Nothing, it seemed, irked Jack more than that oft-told story about him giving publicans cheques to pay his bar bills because he knew they’re never cash them. Back in 2004 the Guardian asked him about it and he attempted to set the record straight.
“The cheque [story] is a load of rubbish. It’s an old Stanley Matthews story. If there’s one person in Ireland who can produce a cheque from me that was given for that reason by me... well, I’ll, I’ll... give ‘em a load of money.
“It was a piece that was written by a nasty journalist and I got on to me solicitor because it’s a load of rubbish … it’s as if someone’s trying to have a go at me that I’m tight. I might be tight, but I certainly don’t go as far as that.”
But while admitting to be tight-ish, he insisted another time that he hadn’t demanded enormous loot from the FAI when he was offered the job. “I told them it wasn’t about the money. It was about the honour,’` he said, as recalled by Kevin Mitchell in The Observer.
“They wrote a number on a piece of paper, put the paper face-down on the table and slid it over to me. I looked at it and said: ‘It’s not that much of a ****ing honour.’”
As Mitchell put it when summing up this nugget, “he was nobody’s fool”.
CNN make a shambles of Jack facts
How accurate was CNN’s summing up of Jack’s career when they reported the news of his death on Saturday morning? Well, this was the caption they had on-screen:
“Jack Charlton Dies at 85
1996 British World Cup Winner
English football giant for Leeds United
Key player on the team that won the 1966 World Cup
Was named 1997 Footballer of the Year
Went on to manage other teams.”
As the writer James Hendicott, who shared CNN’s offering, suggested: “Some shambles.” They had him winning the World Cup twice, 30 years apart, once for Britain rather than England, managing “other teams”, which was less than specific (and a bit rude towards us), and collecting the Footballer of the year award when he was sixty-two. Apart from that? Spot on.
World Cup medal gathers soot
In his piece on Jack Charlton in this here paper, Mark Lawrenson mentioned how, when he was with the Irish squad, he “never, ever talked about winning the World Cup”, that he regarded it as history and that “he was only interested in the here and now”. “So he never rammed it down anybody’s throat,” he said, “and he could have done.”
Still, though, you’d imagine his winner’s medal at least held pride of place in his home, maybe framed (and padlocked) above the mantelpiece?
Over to John Anderson, another of Jack’s old boys, who told PA:
“I remember myself and Kenny Wharton going up to see him. Remember the World Cup coins that you used to collect with the players’ faces on? He had a gold set of them and they were in a coal bucket, and beside them in the coal bucket was his World Cup winner’s medal. He didn’t blink an eye. ‘They’re in there’, he said, nodding at the bucket beside the fire.”

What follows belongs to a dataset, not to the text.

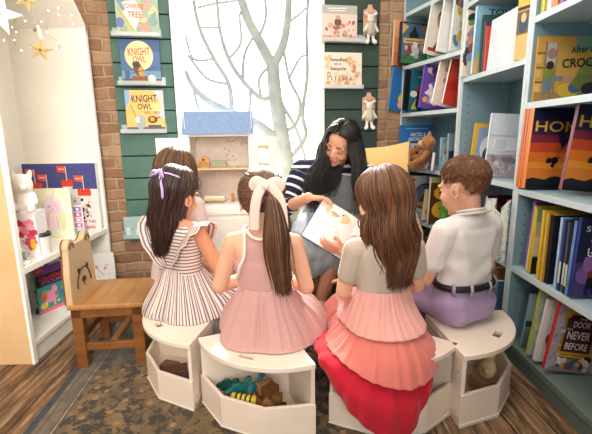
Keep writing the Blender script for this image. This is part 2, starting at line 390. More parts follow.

How they never ended up in the fire, we’ll never know.
Quote of the week
“I did speak to him very briefly, but it was difficult due to his health. I told him I loved the bones of him that day and I always will.” - Mick McCarthy on an emotional last chat with Jack, the day after he turned 85 back in May.
By the numbers
93: That's how many games Ireland played under Jack, winning 46 of them and losing just seventeen. His 50.5 winning percentage was only topped by Brian Kerr.
Jack and Kylie like peas in a pod
Looking back through the archives to find old interviews with Jack, this snippet from a chat with The Guardian suggested that the media industry missed a trick by not employing him as a music reviewer.
“Kylie or Britney,” they asked him.
“Me favourite? You’ve got to admire people, so Kylie Minogue. She appears to be a very nice lass who’s made the best of herself without having a really fantastic ability.”
Come to think of it, that’s kind of how he, modestly, described his own playing career.
Ahead of his time?
It was four years back that, as part of their archives series, BT Sport replayed the 1981 FA Cup final, taking the commentary from ITV’s coverage of the game. Jack was on ITV punditry duty that day and referred to Manchester City’s black winger Dave Bennett as “the little coloured boy”. Following complaints to broadcasting regulator Ofcom they ruled that the term “coloured” was derogatory and that BT had to remove the clip of Jack from any future airings of the game.
His language was, then, decidedly ‘old school’, if entirely common back in that time, but he was no Ron Atkinson. As the Irish United Against Racism campaign noted in their tribute to him at the weekend:
“For anti-racists there is another reason to pay tribute to Jack. In 1977 he, along with another key figure in English football, Brian Clough, was a sponsor and founder member of the Anti Nazi League. This was immensely important. At that point the National Front was making serious in roads into British political life ... overt and aggressive racism was widespread in English football at every level from management to sections of fans. The stand taken by Jack Charlton, and Brian Clough, was therefore a massive boost to the Anti Nazi League and to the antiracist struggle as a whole.”
For all the talk of Jack been old school, in light of current events maybe he was ahead of his time?